The current Sars diesel refund system provides qualifying primary producers in the agriculture, forestry, fishing and mining sector a full refund of the Road Accident Fund levy and a partial refund of the fuel levy for every litre of diesel consumed.

However, industry and Sars stand divided currently on the practicality of the diesel refund system and the interpretation of the governing legislation and, following the emergence of “several anomalies”, the National Treasury in February published a ‘Discussion Document on the Review of the Diesel Fuel Tax Refund System’ for public comment and further consultation.

The diesel refund system has faced several technical, administrative and legal challenges, some of which were still under way, as a result of differences in interpretation, besides others, noted KPMG South Africa Tax and Legal associate director for trade and customs Llewellyn Jordaan.

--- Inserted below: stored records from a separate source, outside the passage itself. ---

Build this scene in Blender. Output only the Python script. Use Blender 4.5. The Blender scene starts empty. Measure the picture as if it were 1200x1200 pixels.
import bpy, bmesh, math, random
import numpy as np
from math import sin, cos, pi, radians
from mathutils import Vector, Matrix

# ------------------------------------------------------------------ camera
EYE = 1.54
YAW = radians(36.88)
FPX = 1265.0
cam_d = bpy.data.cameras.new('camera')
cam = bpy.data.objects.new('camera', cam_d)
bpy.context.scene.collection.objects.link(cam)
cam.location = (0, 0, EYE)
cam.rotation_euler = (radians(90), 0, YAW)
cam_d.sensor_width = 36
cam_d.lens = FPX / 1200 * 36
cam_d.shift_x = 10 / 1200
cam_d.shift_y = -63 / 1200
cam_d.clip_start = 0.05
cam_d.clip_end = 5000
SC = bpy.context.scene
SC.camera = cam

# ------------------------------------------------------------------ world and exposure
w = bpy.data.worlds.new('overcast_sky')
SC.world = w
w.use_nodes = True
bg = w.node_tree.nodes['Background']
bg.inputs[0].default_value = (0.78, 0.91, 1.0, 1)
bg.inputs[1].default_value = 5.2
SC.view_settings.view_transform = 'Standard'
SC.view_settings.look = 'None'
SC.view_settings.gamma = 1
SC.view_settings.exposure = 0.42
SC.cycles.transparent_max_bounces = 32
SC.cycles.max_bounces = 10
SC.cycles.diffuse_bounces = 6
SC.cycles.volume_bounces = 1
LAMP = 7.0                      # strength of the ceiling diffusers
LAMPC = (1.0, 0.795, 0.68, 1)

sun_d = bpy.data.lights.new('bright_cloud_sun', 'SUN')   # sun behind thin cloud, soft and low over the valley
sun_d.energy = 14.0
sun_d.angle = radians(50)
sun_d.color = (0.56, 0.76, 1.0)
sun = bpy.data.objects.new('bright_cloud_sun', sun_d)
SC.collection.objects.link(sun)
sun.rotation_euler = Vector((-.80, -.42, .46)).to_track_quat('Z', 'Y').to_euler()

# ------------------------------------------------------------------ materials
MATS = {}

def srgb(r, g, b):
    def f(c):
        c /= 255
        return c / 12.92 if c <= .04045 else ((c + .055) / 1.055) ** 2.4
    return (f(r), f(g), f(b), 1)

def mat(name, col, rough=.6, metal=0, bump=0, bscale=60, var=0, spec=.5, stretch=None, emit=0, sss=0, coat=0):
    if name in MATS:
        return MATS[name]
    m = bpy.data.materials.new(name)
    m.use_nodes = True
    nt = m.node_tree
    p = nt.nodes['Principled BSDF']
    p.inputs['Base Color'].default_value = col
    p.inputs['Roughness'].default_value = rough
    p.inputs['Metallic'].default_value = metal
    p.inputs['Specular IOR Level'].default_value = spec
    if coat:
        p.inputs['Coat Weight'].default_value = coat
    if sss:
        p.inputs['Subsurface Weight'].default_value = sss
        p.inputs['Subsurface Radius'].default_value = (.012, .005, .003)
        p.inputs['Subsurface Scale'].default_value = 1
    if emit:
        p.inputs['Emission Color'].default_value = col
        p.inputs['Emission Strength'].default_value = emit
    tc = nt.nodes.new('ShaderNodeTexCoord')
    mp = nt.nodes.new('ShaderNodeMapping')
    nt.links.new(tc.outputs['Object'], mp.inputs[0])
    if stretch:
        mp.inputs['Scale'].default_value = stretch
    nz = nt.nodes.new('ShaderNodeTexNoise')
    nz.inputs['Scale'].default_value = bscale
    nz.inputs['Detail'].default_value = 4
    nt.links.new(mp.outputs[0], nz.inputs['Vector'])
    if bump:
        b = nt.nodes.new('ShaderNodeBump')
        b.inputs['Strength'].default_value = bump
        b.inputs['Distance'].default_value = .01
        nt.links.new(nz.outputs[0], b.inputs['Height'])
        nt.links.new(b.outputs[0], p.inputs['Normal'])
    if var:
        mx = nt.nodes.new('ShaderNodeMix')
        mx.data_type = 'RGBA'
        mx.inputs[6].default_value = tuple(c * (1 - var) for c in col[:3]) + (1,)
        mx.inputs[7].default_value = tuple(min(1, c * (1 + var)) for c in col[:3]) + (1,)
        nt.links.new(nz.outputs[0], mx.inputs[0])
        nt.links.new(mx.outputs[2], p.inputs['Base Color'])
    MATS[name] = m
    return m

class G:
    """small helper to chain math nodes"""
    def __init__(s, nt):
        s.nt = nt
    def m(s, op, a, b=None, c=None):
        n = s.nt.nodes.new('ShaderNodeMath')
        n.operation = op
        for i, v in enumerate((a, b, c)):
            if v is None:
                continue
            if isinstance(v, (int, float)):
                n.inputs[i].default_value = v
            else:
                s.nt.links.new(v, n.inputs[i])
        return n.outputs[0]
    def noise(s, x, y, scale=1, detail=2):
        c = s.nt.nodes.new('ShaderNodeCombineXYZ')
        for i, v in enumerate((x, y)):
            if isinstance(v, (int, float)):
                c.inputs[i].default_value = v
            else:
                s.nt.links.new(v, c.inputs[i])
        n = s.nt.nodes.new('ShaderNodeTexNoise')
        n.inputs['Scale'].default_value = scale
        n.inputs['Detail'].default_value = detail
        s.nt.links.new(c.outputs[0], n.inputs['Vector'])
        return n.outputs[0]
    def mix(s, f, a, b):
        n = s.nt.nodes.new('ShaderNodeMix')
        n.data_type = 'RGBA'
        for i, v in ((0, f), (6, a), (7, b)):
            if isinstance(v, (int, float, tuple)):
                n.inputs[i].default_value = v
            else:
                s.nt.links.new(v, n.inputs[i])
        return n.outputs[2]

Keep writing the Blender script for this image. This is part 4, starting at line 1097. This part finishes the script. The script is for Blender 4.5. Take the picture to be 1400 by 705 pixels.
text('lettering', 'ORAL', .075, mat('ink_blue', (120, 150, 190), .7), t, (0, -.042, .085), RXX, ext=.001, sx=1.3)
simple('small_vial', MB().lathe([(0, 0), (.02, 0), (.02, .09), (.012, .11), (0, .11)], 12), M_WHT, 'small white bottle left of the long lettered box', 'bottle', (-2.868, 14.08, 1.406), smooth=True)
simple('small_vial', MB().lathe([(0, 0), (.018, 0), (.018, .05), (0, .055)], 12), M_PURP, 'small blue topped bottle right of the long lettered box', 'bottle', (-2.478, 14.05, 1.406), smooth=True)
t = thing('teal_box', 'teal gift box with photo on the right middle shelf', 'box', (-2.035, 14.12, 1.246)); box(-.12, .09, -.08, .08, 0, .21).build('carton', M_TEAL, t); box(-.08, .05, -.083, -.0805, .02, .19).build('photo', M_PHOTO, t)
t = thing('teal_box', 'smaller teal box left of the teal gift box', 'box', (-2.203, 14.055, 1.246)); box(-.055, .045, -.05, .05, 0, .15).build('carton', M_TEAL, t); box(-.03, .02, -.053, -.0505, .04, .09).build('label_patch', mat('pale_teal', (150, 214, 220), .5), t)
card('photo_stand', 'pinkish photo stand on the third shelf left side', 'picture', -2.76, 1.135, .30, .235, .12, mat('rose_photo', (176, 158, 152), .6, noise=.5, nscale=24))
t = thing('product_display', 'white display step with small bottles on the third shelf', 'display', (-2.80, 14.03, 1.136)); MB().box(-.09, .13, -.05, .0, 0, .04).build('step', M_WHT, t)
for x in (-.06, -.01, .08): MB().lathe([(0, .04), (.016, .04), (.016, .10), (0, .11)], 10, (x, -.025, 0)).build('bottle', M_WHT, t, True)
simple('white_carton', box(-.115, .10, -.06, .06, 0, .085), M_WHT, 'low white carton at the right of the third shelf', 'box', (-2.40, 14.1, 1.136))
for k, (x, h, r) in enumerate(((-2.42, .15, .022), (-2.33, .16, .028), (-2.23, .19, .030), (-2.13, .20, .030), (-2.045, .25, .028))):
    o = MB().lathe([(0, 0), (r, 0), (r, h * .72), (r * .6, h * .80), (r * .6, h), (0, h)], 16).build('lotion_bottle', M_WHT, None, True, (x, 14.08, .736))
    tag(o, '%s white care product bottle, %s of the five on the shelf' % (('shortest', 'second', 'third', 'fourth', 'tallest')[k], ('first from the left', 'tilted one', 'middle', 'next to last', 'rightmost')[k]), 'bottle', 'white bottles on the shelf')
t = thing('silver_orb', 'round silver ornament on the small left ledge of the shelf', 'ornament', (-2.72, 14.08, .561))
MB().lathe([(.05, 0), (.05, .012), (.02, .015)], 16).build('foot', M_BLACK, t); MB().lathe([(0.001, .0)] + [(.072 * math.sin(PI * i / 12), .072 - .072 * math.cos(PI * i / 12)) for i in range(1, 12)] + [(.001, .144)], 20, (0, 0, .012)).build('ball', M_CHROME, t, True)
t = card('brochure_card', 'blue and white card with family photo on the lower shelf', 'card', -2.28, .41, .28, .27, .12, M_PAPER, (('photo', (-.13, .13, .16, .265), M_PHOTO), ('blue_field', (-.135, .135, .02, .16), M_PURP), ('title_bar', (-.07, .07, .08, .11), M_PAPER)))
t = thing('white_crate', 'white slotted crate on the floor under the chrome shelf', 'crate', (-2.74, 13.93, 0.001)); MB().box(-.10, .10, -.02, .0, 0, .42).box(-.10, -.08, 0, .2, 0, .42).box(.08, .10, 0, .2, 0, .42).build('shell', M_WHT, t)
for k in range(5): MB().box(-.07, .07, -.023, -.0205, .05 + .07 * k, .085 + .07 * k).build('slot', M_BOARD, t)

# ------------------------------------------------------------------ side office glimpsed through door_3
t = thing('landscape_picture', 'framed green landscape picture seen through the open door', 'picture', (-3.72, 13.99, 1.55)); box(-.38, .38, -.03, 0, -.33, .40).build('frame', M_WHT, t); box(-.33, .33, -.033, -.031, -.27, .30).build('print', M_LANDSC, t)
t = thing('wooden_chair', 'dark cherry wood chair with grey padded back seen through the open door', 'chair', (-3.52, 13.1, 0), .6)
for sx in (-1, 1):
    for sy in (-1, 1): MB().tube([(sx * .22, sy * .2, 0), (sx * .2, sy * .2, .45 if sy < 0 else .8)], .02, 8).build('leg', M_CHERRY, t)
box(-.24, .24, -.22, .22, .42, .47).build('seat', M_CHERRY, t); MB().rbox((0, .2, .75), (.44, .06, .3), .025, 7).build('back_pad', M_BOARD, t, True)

The focus of the system should change, he told delegates at a KPMG-hosted mining-focused diesel refund workshop, adding that qualifying activities and beneficiaries needed to be unambiguous and the solutions employed to improve the system simplified.

“[There is a need] to develop a system that is quite clear and not open to interpretation,” he commented.

The shared value-added tax (VAT) administration, logbook compliance and authorisation of primary production, as well as outsourcing of operations, were the main concerns outlined in the discussion document, Jordaan pointed out.

Seeking further stakeholder input, KPMG highlighted the current concerns of industry, which included the eligibility of the beneficiary of the refund, which is stipulated as the mining right-holder for its own production facilities, effectively sidelining joint venture subsidiaries, dry and wet contracting and appointed contractors.

Further, in the mining industry, logbook record-keeping for certain mining equipment can be "an insurmountable task", and keeping track of the volumes and percentages of equipment's sometimes divided workload is near impossible.

In addition, the system is limited somewhat by the exclusion of processing, particularly crushing and screening, which is an integral part of mining activities. In fact, no secondary mining activities are listed as eligible for the tax benefits.

“There is a need to define the eligible activities,” Jordaan said.

An idea that emerged from the workshop as alternative solution included focusing on the registration of the mine’s diesel-consuming vehicles and equipment, as opposed to keeping a record of eligible activities, as such vehicles were used for core mining activities.

KPMG is compiling its response submission for consideration to the National Treasury, listing this and other suggestions obtained from industry during the workshop.

The National Treasury had tabled its own proposed reforms, including qualifying primary production activities rather than users, for which an indicative list of the type and nature of qualifying activities, and use by primary producers, is being finalised.

Further, the suggested reforms include the inclusion of contractors, as well as a standalone diesel refund administration system that is separate from the VAT system.

The document also highlighted administrative enforcement and taxpayer compliance, wherein beneficiaries will be expected to maintain their diesel refund registration profiles electronically to validate their claims. Diesel refunds will, moreover, only be allowed in respect of diesel dispensed from storage facilities formally on record with Sars, to diesel-powered equipment and vehicles also formally on record with Sars.

The National Treasury set May 15 as the deadline for the submission of comments.